Formalmente Maroni ha ragione. La Lega aveva annunciato il suo voto a favore dell’arresto, ma lo aveva fatto con qualche contorsione verbale, tanto è vero che proprio in zona Cesarini, pochi attimi prima del voto decisivo, il capogruppo Marco Reguzzoni - uno di quelli del «cerchio magico» bossiano - si era espresso con grande ambiguità: «I nostri deputati voteranno secondo coscienza, anche se c’è un’indicazione del movimento». Ed appena Reguzzoni finisce di parlare - e oramai mancano pochi attimi alla votazione finale - si capisce che sta accadendo qualcosa di epocale, che il 20 luglio è destinata a restare una giornata indimenticabile per il Carroccio. Prima sorpresa: Bossi non c’è. Possibile? In fondo anche Giulio Tremonti sembrava non ci fosse e invece eccolo spuntare, lassù in «montagna», nell’ultima fila degli scranni Pdl. Tremonti c’è, ma Bossi non c’è per davvero. Col fiuto che non gli è mai mancato, neppure negli anni del declino, Bossi deve aver capito che tirava un’aria brutta, che la maggioranza dei suoi deputati era favorevole all’arresto di Papa. E non è andato. Per non associare simbolicamente la sua presenza con la sua sconfitta? Oppure, come sostiene uno dei deputati «maroniani», «perché ha dato carta bianca a Bobo»?

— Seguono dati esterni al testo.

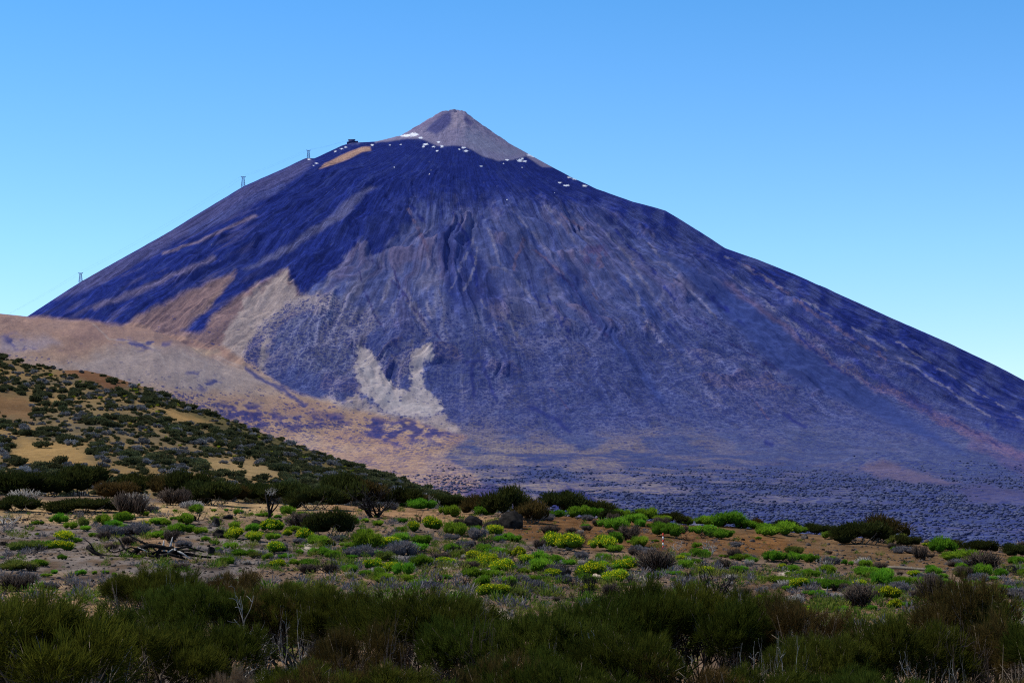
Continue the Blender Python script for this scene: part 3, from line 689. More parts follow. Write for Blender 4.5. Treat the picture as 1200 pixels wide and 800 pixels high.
paint(greg([(840, 664), (960, 664), (1060, 680), (1250, 690), (1250, 720), (900, 720)], 8), srgb(114, 88, 68), 0.7)
for x, y, w, h in ((530, 662, 12, 4), (572, 668, 10, 4), (536, 695, 10, 6), (560, 690, 9, 5), (700, 676, 12, 4), (755, 675, 14, 4), (930, 672, 16, 4), (966, 685, 8, 8), (1170, 700, 6, 10), (1195, 722, 12, 8), (360, 640, 10, 5), (590, 720, 12, 8)):
    paint(sstep(1.3, 0.6, np.hypot((ax_ - x) / w, (ay_ - y) / h)), srgb(200, 184, 160), 0.8)
C *= np.clip(0.88 + 0.8 * gn2, 0.35, 1.6)[..., None]
C *= (0.98 + 0.06 * sstep(640, 600, PYg))[..., None] * np.array([1.0, 1.0, 1.02])
me = new_mesh('ground', np.stack([GX, GY, GZ], -1).reshape(-1, 3), grid_faces(*GP.shape), M['ground'], colr=C.reshape(-1, 3), smooth=True)
tag(link('ground', me), 'stony brown and grey volcanic soil of the foreground', 'ground', kind='structure')

# ---------------------------------------------------------------- hillside --
hs = [(-420, 385), (-200, 400), (0, 419), (30, 426), (60, 432), (100, 434), (125, 439), (160, 450), (185, 458), (215, 473), (240, 483), (280, 497), (330, 515), (380, 533), (430, 551), (480, 569), (540, 588), (600, 606), (700, 640)]
hpx = np.linspace(-420, 680, 380); hY = np.concatenate([np.linspace(205, 530, 200)[:-1], np.linspace(530, 800, 40)])
hS = np.interp(hpx, [s[0] for s in hs], [s[1] for s in hs])
HP, HYY = np.meshgrid(hpx, hY); HX = (HP - CX) / F * HYY
Yr = 520 - 0.25 * np.clip(HP, 0, 700); Y0 = 205.0
def hill_z(P, Yv):
    S = np.interp(P, [s[0] for s in hs], [s[1] for s in hs])
    yr = 520 - 0.25 * np.clip(P, 0, 700)
    t = np.clip((Yv - Y0) / (yr - Y0), 0, 1)
    pyl = 612 + (S - 612) * t ** 0.85
    z = (HY - pyl) / F * np.minimum(Yv, yr)
    b = np.clip(Yv - yr, 0, None)
    x = (P - CX) / F * Yv
    return z - 0.12 * b - 0.0016 * b * b + fbm(x / 28, Yv / 28, 3, 401) * 0.9 * sstep(0, 60, yr - Yv) + fbm(x / 6, Yv / 6, 2, 405) * 0.2
HZ = hill_z(HP, HYY)
PYh = HY - HZ / HYY * F
hx = HP + fbm(HP / 25, PYh / 12, 3, 411) * 16; hy = PYh + fbm(HP / 25, PYh / 12, 3, 415) * 8
BARE = [([(85, 428), (125, 434), (160, 452), (130, 458), (100, 446), (75, 434)], (118, 82, 60)), ([(-40, 458), (20, 462), (42, 476), (35, 492), (-40, 492)], (124, 94, 66)),
        ([(20, 514), (60, 518), (100, 532), (110, 545), (40, 548), (15, 530)], (160, 128, 82)), ([(185, 478), (215, 484), (250, 496), (210, 494)], (180, 142, 90)), ([(230, 535), (300, 540), (330, 560), (250, 556)], (156, 130, 90))]
C = np.zeros(HP.shape + (3,)); C[:] = srgb(136, 114, 80)
hn = fbm(HX / 30, HYY / 30, 4, 421)
paint(sstep(0.0, 0.35, hn), srgb(162, 130, 84), 0.55); paint(sstep(0.0, -0.35, hn), srgb(104, 94, 76), 0.8)
paint(sstep(120, 270, hx - (hy - 480) * 0.3) * sstep(-10, 30, 505 + (HP - 300) * 0.35 - PYh + 30), srgb(88, 84, 54), 0.8)
C *= 0.9
for pts, c in BARE: paint(sstep(6, -6, sdf_poly(hx, hy, pts)), srgb(*c), 0.9)
me = new_mesh('hillside', np.stack([HX, HYY, HZ], -1).reshape(-1, 3), grid_faces(*HP.shape), M['hill'], colr=C.reshape(-1, 3), smooth=True)
tag(link('hillside', me), 'tan cinder hillside on the left dotted with dark shrubs', 'hillside', kind='structure')

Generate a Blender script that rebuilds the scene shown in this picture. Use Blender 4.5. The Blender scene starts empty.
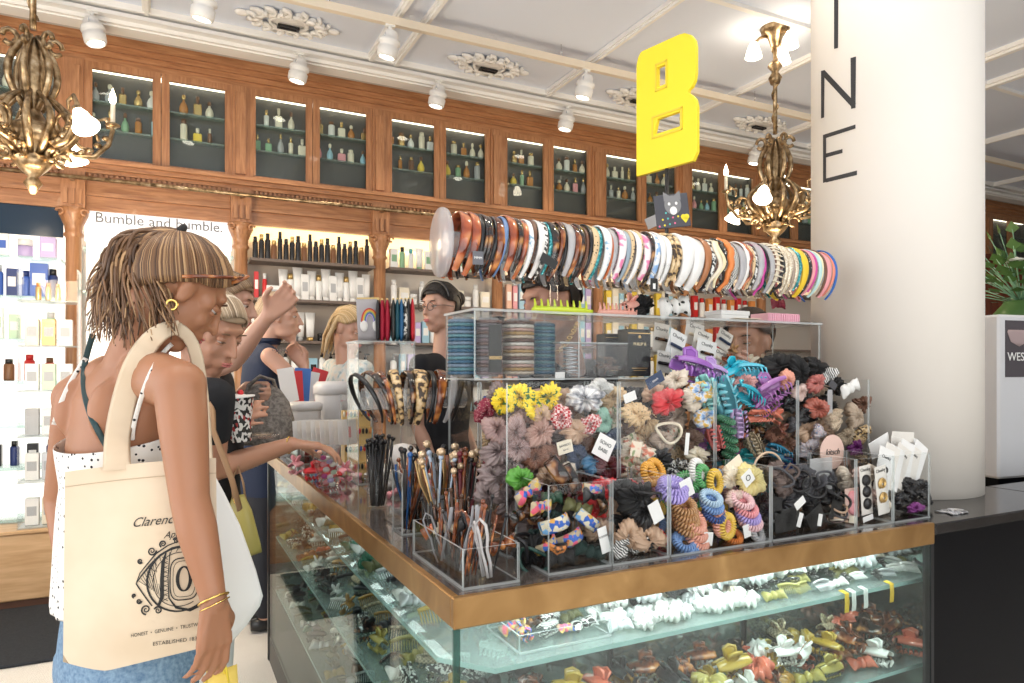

Certo, nei decisivi attimi che precedono il voto finale, Bossi è altrove e invece Maroni si aggira tra i colleghi, dispensando consigli, controllando di persona il voto. E finalmente, quando il presidente della Camera indice la votazione, accade qualcosa mai visto prima: il ministro dell’Interno, occhieggiando verso la tribuna stampa, ostenta il suo voto, facendo vedere a tutti che il suo indice sinistro si infila nella fessura «giusta», quella del sì. Ma sempre alle 18,38 accade qualcosa di ancora più originale: diversi deputati leghisti- tra cui il capogruppo Reguzzoni - mentre infilano il dito nella finca del sì, si fotografano con il proprio telefonino. Ma gesti come questi li fanno gli elettori in alcuni paesi meridionali per poter rassicurare i boss locali.
Ma cosa è successo veramente? Un golpe bianco senza spargimento di sangue? O, più realisticamente, Maroni - senza voler colpire Bossi - ha voluto definitivamente far capire al «cerchio magico» che l’unico vero delfino è lui? I deputati leghisti, come sempre in questi casi, si chiudono nel mutismo. Al massimo concedono qualche battuta nel più assoluto anonimato. E uno di loro giura di aver parlato con Bobo e di avergli sentito pronunciare una battuta: «La Lega ce l’ha duro!». Maroni evoca metafore collettive, metafore tipicamente bossiane. Sa che nella Lega, chi ha cercato fortuna da solo, è sempre finito male. Ma il messaggio che esce da questo campale 20 luglio è molto forte: la Lega non perde di vista il popolo indignato. E che il voto su Papa non resterà una «una tantum», lo conferma il viceministro Roberto Castelli: «Mi dispiace che Berlusconi fosse furibondo per il voto su Papa, la Lega non poteva far altro, perché il politico deve essere come la moglie di Cesare. E personalmente darò un altro dispiacere a Berlusconi: domani voterò no al decreto per il rifinanziamento delle missioni militari italiane in giro per il mondo».